Surficial and Interior Incorporation of Borates Mitigating the Inherent Jahn–Teller Distortion in a P2 Mn-Rich Layered Cathode for Na-Ion Batteries

Abstract

Layered Mn-rich materials are regarded as a promising cathode candidate for Na-ion batteries (NIBs) owing to its environmentally friendly nature, decent theoretical capacities, and relatively low cost. However, the irreversible phase transition originating from the Jahn–Teller distortion attributed to high-spin Mn³⁺ (t_2g³_eg¹) during deep sodiation triggers serious structural degradation followed by capacity decay. Herein, the incorporation of borate-anion groups either into the bulk (BO₃³⁻) or on the surface (BO₄⁵⁻) successfully modulates the local-structure environment of the P2-type layered cathode, changing the lattice parameters and valence states of the transition metals inside. The optimized Na_0.734Ni_0.207Mn_0.694Co_0.098(B_0.063O_x)O_2-x (B-NCM) can remit a P2-P’2 phase transition by mitigating the inherent Jahn–Teller distortion of MnO₆ octahedra, allowing a reversible phase transition with reduced strain even after deep sodiation to 1.5 V. The B-NCM cathode exhibits excellent capacity retention, reaching 82.02% after 200 cycles.
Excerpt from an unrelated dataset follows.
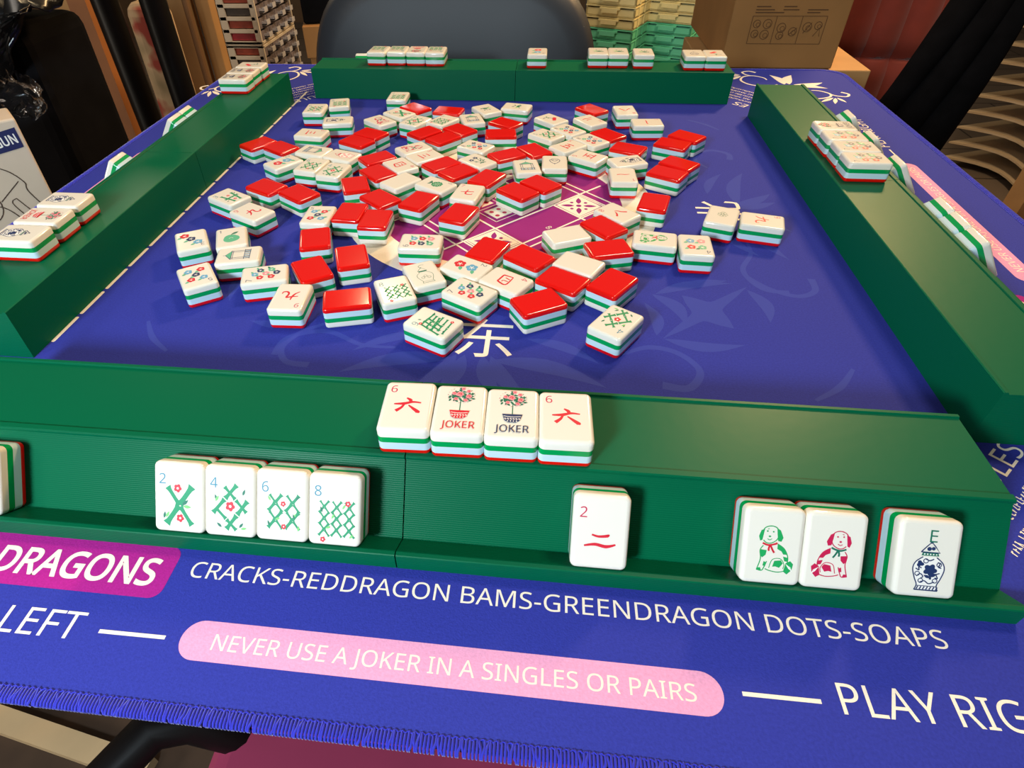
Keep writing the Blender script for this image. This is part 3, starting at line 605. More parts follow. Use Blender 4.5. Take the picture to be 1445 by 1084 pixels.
# ------------------------------------------------------------------ loose tiles: face ('' = face down), x mm, y mm, turn, label
SCATTER = [
    ('bam6', -244.70, 655.15, 3.6, 'ivory six-bamboo tile nearest the inner corner of the left and far racks'),
    ('bam8', -223.57, 674.50, 13.8, 'ivory eight-bamboo tile close to the far rack, loose on the mat'),
    ('vaseN', -209.75, 619.77, -80.5, 'ivory navy vase tile in front of the eight-bamboo tile, loose on the mat'),
    ('crk3', -225.80, 582.77, -96.1, 'ivory three-stroke crack tile behind the two touching red backs, loose on the mat'),
    ('', -268.70, 553.90, -34.8, 'red-backed tile face down just behind and left of the far-left two-dot tile'),
    ('', -242.85, 544.67, 56.8, 'red-backed tile face down just left of the pavilion tile by the pink vase'),
    ('pav', -209.51, 538.16, -105.8, 'ivory pavilion tile beside the pink vase tile, loose on the mat'),
    ('vaseP', -180.18, 528.76, 69.9, 'ivory pink vase tile, loose on the mat'),
    ('dot2', -228.65, 510.00, -36.9, 'ivory two-dot tile behind two red backs, loose on the mat'),
    ('bam6', -201.30, 505.23, -11.1, 'ivory six-bamboo tile overlapped by the four-bamboo wreath, loose on the mat'),
    ('bam4', -178.73, 495.62, -9.6, 'ivory four-bamboo wreath tile, loose on the mat'),
    ('', -225.18, 459.58, 62.2, 'red-backed tile face down just behind and right of the three-bamboo tile'),
    ('', -194.12, 449.45, 54.8, 'red-backed tile face down just behind and right of the nine-crack by the three-bamboo'),
    ('bam3', -248.18, 437.80, 60.4, 'ivory three-bamboo tile, loose on the mat'),
    ('crk9', -219.50, 413.48, 62.0, 'ivory nine-crack tile beside the three-bamboo tile, loose on the mat'),
    ('dot3', -246.03, 366.57, -150.1, 'ivory three-dot tile, loose on the mat'),
    ('dot1', -218.85, 373.02, 23.6, 'ivory green apple one-dot tile, loose on the mat'),
    ('pav', -203.55, 348.70, 104.9, 'ivory pavilion tile in front of the green apple tile, loose on the mat'),
    ('dot5', -220.52, 320.50, -144.3, 'ivory five-dot tile in front of the three-dot tile, loose on the mat'),
    ('dot7', -176.43, 326.18, 107.2, 'ivory seven-dot tile behind the red nine-crack tile, loose on the mat'),
    ('crk9', -150.70, 301.75, -177.5, 'ivory nine-crack tile in front of the seven-dot tile, loose on the mat'),
    ('', -147.50, 335.50, 33.3, 'red-backed tile face down just right of the seven-dot tile by the left rack'),
    ('', -114.80, 303.17, -74.8, 'red-backed tile face down just in front and left of the eight-bamboo by the green vase'),
    ('', -125.15, 353.80, 19.8, 'red-backed tile face down just in front and left of the six-dot tile'),
    ('', -158.22, 377.00, 16.9, 'red-backed tile face down just in front of the five-dot tile among red backs'),
    ('dot5', -166.68, 412.14, 1.1, 'ivory five-dot tile behind a lone red back, loose on the mat'),
    ('', -143.90, 419.32, -2.6, 'red-backed tile face down just right of the five-dot tile among red backs'),
    ('', -121.79, 409.27, -0.5, 'red-backed tile face down just behind and left of the six-dot tile'),
    ('', -152.68, 468.93, 20.7, 'red-backed tile face down just in front and right of the four-bamboo wreath tile'),
    ('', -125.90, 444.33, 49.4, 'red-backed tile face down just in front of the white blank tile'),
    ('', -94.88, 442.88, -21.3, 'red-backed tile face down just in front of the green chrysanthemum tile'),
    ('', -60.38, 423.42, -18.4, 'red-backed tile face down just in front of the seven-crack tile'),
    ('crk7', -58.20, 459.58, -11.5, 'ivory seven-crack tile, loose on the mat'),
    ('dot1b', -85.90, 472.50, -122.3, 'ivory green chrysanthemum one-dot tile, loose on the mat'),
    ('blank', -116.23, 477.48, -38.3, 'ivory blank tile beside the green chrysanthemum, loose on the mat'),
    ('crk4', -123.01, 510.31, -140.3, 'ivory four-crack tile behind the blank white tile, loose on the mat'),
    ('', -139.29, 493.94, 44.1, 'red-backed tile face down just in front and left of the four-crack by the white blank'),
    ('', -147.15, 525.95, -49.9, 'red-backed tile face down just behind and left of the four-crack by the white blank'),
    ('', -167.24, 585.95, 62.9, 'red-backed tile face down just in front of the far red spaniel tile'),
    ('', -176.01, 564.85, 59.8, 'red-backed tile face down just behind the pink vase tile'),
    ('dogR', -166.50, 621.62, 48.1, 'ivory red spaniel tile toward the far left, loose on the mat'),
    ('bam2', -151.15, 644.85, 53.6, 'ivory two-bamboo tile, loose on the mat'),
    ('bam4', -129.96, 622.45, -26.4, 'ivory four-bamboo tile behind three touching red backs, loose on the mat'),
    ('bam7', -102.58, 625.42, -31.3, 'ivory seven-bamboo tile beside the pavilion tile, loose on the mat'),
    ('', -137.48, 663.62, 51.2, 'red-backed tile face down just behind and right of the two-bamboo tile'),
    ('', -100.97, 656.83, -99.4, 'red-backed tile face down just behind the seven-bamboo by the pavilion'),
    ('bam7', -163.82, 700.73, 0.5, 'ivory seven-bamboo tile standing against the far rack, loose on the mat'),
    ('bird', -61.62, 661.58, 33.9, 'ivory green bird tile behind the pavilion tile, loose on the mat'),
    ('bird', -30.62, 670.90, -102.6, 'ivory green bird tile with a wide face below the far rack'),
    ('pav', -73.41, 631.10, 17.9, 'ivory pavilion tile in front of the green bird, loose on the mat'),
    ('', -38.95, 622.63, 54.7, 'red-backed tile face down just right of the pavilion by the green bird'),
    ('', -41.60, 593.17, -84.6, 'red-backed tile face down just behind and right of the eight-dot by the navy flower'),
    ('dot8', -61.82, 557.95, 61.3, 'ivory eight-dot tile behind the navy flower tile, loose on the mat'),
    ('flwN', -56.93, 523.48, 47.6, 'ivory navy flower tile, loose on the mat'),
    ('', -32.38, 539.95, -55.4, 'red-backed tile face down just behind and right of the navy flower tile'),
    ('', -8.27, 552.28, 35.6, 'red-backed tile face down just left of the far five-crack tile'),
    ('pav', -13.18, 513.98, 10.6, 'ivory pavilion tile beside the navy jewel tile, loose on the mat'),
    ('flwB', 10.36, 524.30, 1.1, 'ivory navy jewel tile, loose on the mat'),
    ('flwR', 6.00, 634.55, 44.1, 'ivory red blossom and navy leaf tile, loose on the mat'),
    ('dot8', 22.50, 605.05, 43.7, 'ivory eight-dot tile behind the five-bamboo tile, loose on the mat'),
    ('bam5', 1.98, 590.75, 49.9, 'ivory five-bamboo tile, loose on the mat'),
    ('crk5', 21.93, 562.98, -46.0, 'ivory five-crack tile behind the other five-crack tile, loose on the mat'),
    ('crk5', 39.63, 539.83, 56.5, 'ivory five-crack tile at the plum disc edge, loose on the mat'),
    ('dot8', 43.40, 579.23, 41.0, 'ivory eight-dot tile beside the five-crack tiles, loose on the mat'),
    ('', 59.88, 595.68, 42.1, 'red-backed tile face down just behind and right of the eight-dot by the five-cracks'),
    ('', 76.26, 562.12, 65.3, 'red-backed tile face down just behind the navy vase by the one-crack'),
    ('crk2', 44.40, 632.77, -144.2, 'ivory two-crack tile, loose on the mat'),
    ('', 47.38, 667.83, 41.4, 'red-backed tile face down just left of the lone far eight-crack tile'),
    ('crk8', 81.20, 665.10, -173.5, 'ivory eight-crack tile standing apart near the far rack, loose on the mat'),
    ('crk1', 99.82, 629.77, -86.2, 'ivory one-crack tile turned sideways, loose on the mat'),
    ('', 132.68, 595.35, 51.7, 'red-backed tile face down just in front and right of the sideways one-crack tile'),
    ('', 116.95, 575.80, 62.9, 'red-backed tile face down just in front of the sideways one-crack tile'),
    ('', 116.47, 529.85, 52.9, 'red-backed tile face down just right of the navy vase by the one-crack'),
    ('', 104.03, 508.88, 59.3, 'red-backed tile face down just right of the upright one-crack tile'),
    ('vaseN', 73.02, 531.23, 111.5, 'ivory navy vase tile behind the upright one-crack tile, loose on the mat'),
    ('crk1', 67.07, 500.61, -178.1, 'ivory one-crack tile on the cream ring, loose on the mat'),
    ('', 86.83, 452.62, -15.0, 'red-backed tile face down just behind and right of the eight-crack on the cream ring'),
    ('crk8', 57.66, 431.66, 44.9, 'ivory eight-crack tile on the cream ring, loose on the mat'),
    ('blank', 20.05, 395.20, -65.6, 'ivory blank cream tile behind two red backs, loose on the mat'),
    ('', 46.67, 410.07, 40.8, 'red-backed tile face down just in front and left of the eight-crack on the cream ring'),
    ('', 48.27, 378.18, -73.9, 'red-backed tile face down just behind and right of the wedged cream blank'),
    ('', -5.25, 362.75, 53.3, 'red-backed tile face down just left of the wedged cream blank'),
    ('blank', 27.65, 356.00, 61.5, 'ivory blank cream tile wedged between red backs, loose on the mat'),
    ('', 17.21, 335.44, 59.0, 'red-backed tile face down just in front and left of the wedged cream blank'),
    ('', 48.31, 334.78, -34.9, 'red-backed tile face down just in front and right of the wedged cream blank'),
    ('', 2.60, 309.30, -60.0, 'red-backed tile face down just in front and right of the four-crack by the seven-dot'),
    ('bam4', 47.67, 292.30, 146.9, 'ivory four-bamboo tile nearest the viewer, loose on the mat'),
    ('bam9', -57.80, 282.60, 63.2, 'ivory nine-bamboo tile, loose on the mat'),
    ('dot7', -40.45, 316.85, 60.3, 'ivory seven-dot tile behind the mat character, loose on the mat'),
    ('crk4', -18.61, 331.48, -121.5, 'ivory four-crack tile beside the seven-dot tile, loose on the mat'),
    ('dot2', -45.73, 346.00, -117.5, 'ivory two-dot tile with big blue and red flowers, loose on the mat'),
    ('vaseG', -72.19, 334.96, 28.1, 'ivory green outline vase tile, loose on the mat'),
    ('bam8', -87.35, 315.06, 25.0, 'ivory eight-bamboo tile beside the green vase, loose on the mat'),
    ('dot6', -81.67, 377.00, 90.7, 'ivory six-dot tile, loose on the mat'),
    ('', -33.77, 370.73, -22.0, 'red-backed tile face down just behind and right of the big two-flower tile'),
    ('dogR', -118.41, 549.80, -50.6, 'ivory red spaniel tile behind the three-stroke crack, loose on the mat'),
    ('crk3', -105.09, 531.58, -48.5, 'ivory three-stroke crack tile with a yellow glare, loose on the mat'),
    ('', -87.83, 515.85, -44.9, 'red-backed tile face down just in front and right of the glaring three-crack tile'),
    ('', -71.08, 500.25, -43.1, 'red-backed tile face down just in front and left of the navy flower tile'),
    ('', -45.38, 489.42, -27.1, 'red-backed tile face down just behind and right of the seven-crack tile'),
    ('', -18.35, 465.12, 48.8, 'red-backed tile face down just right of the seven-crack tile'),
    ('', -0.52, 480.70, 47.0, 'red-backed tile face down just in front of the pavilion by the navy jewel'),
    ('', -115.47, 592.38, -40.2, 'red-backed tile face down just in front and right of the middle four-bamboo tile'),
    ('', -95.19, 577.71, -39.8, 'red-backed tile face down just behind and right of the red spaniel behind the three-crack'),
    ('', -82.08, 601.11, 48.8, 'red-backed tile face down just in front of the pavilion by the green bird'),
    ('pearl', 133.57, 432.47, -19.5, 'ivory pale green outline flower tile, loose on the mat'),
    ('crk9', 160.82, 426.68, -103.4, 'ivory nine-crack tile nearest the right rack, loose on the mat'),
    ('dogG', 80.86, 393.40, -98.5, 'ivory green spaniel tile, loose on the mat'),
    ('dot4', 107.64, 386.33, 177.5, 'ivory four-dot tile, loose on the mat'),
]
GS = 'loose tiles scattered in the middle of the mat'
for face, x, y, th, lab in SCATTER: tile(face, (x, y, 0.12), R(th), lab, GS, facedown=(face == ''))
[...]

In addition, the modulated local structure inside B-NCM helps to relieve Na⁺/vacancy ordering, enhancing Na⁺ diffusivity and rate capability compared to a pristine NCM analo. This work demonstrates a novel approach based on the incorporation of glassy anion groups into both surface and bulk to improve the electrochemical properties of layered Mn-rich cathode materials.